La nostra Pasqua
Cari amici, siamo come nel Deserto dei Tartari, rinchiusi in una fortezza, sotto assedio di un nemico invisibile, di cui non conosciamo nulla, neppure quanto di esso appartenga alla realtà e quanto all’immaginazione.
Anche quest’anno dovremo rinunciare alla messa del Giovedì Santo, ma non dobbiamo rinunciare a vivere la Pasqua. Ricordate lo scorso anno? Nessuna liturgia fumosa, neppure a Roma, solo il Papa nella piazza deserta e nella basilica vuota.

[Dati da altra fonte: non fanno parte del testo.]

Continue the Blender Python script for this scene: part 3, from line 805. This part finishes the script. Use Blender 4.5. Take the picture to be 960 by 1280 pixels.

Però abbiamo pregato tutti insieme nelle nostre case, con poche distrazioni, nei giorni più importanti di sempre. Anche questa dura esperienza di clausura può servire a far maturare delle scelte di vita al di fuori dei solchi polverosi delle abitudini e tradizioni.
Don Gianni
Diana Barbieri
Accorgerci della nostra ignoranza, della nostra fragilità, della nostra dissennatezza, e magari rifletterci un poco sopra, potrebbe anche diventare una preziosa occasione per interrogarci su dove stiamo andando, su quali sono le cose che contano nella nostra vita e su come investire le risorse nelle nostre mani. Francamente non ho nostalgia dei riti affollati: ho avuto modo di comprenderne di più il significato scegliendo di rinunciarvi che non quando li frequentavo puntigliosamente. Torneremo a frequentarli mutati dentro e forse in meglio, con più consapevolezza e più libertà. E, chissà, forse comprenderemo anche meglio che cosa comporta l’essere fratelli in umanità oltre che nella fede.